▶ **Your objective**
Reproduce each line from the first in the data through the line that contains "COL = sc.collection" exactly; give nothing else.

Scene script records
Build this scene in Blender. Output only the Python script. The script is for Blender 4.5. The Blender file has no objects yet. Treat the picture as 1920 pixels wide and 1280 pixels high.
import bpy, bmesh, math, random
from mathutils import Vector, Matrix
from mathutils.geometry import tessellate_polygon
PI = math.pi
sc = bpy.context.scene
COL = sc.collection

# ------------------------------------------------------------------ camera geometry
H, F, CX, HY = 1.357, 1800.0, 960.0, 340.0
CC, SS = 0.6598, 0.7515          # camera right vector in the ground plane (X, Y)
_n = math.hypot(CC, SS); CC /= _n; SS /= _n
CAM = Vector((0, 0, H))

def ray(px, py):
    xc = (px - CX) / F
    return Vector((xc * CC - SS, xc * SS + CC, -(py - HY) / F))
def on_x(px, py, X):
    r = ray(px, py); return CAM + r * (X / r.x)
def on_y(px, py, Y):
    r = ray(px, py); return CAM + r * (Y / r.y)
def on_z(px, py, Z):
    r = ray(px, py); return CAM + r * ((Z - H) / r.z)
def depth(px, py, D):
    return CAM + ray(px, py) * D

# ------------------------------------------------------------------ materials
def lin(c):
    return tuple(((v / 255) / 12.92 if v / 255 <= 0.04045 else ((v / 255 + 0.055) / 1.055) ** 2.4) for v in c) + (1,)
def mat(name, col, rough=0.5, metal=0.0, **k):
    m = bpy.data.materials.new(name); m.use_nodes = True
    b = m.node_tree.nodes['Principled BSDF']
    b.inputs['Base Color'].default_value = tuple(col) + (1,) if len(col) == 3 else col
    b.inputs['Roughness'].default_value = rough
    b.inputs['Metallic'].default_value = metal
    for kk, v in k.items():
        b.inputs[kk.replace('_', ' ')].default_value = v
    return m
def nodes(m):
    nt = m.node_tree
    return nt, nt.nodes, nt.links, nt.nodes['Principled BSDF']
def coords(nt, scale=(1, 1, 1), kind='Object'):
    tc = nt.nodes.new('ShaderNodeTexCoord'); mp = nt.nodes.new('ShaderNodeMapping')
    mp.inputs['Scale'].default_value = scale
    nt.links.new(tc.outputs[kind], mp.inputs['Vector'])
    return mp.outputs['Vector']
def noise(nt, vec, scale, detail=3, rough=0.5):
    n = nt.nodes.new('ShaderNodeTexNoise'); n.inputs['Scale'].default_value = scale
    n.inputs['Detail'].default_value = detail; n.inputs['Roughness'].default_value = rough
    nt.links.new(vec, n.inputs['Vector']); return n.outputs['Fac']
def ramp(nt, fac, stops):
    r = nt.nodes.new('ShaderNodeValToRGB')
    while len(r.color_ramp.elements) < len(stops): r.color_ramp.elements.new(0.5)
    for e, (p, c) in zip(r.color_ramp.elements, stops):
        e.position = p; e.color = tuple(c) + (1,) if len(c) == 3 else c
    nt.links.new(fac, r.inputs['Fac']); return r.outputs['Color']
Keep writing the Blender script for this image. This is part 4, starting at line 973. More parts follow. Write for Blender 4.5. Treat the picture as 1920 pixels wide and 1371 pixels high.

▶ **Output of the exercise**
Build this scene in Blender. Output only the Python script. The script is for Blender 4.5. The Blender file has no objects yet. Treat the picture as 1920 pixels wide and 1280 pixels high.
import bpy, bmesh, math, random
from mathutils import Vector, Matrix
from mathutils.geometry import tessellate_polygon
PI = math.pi
sc = bpy.context.scene
COL = sc.collection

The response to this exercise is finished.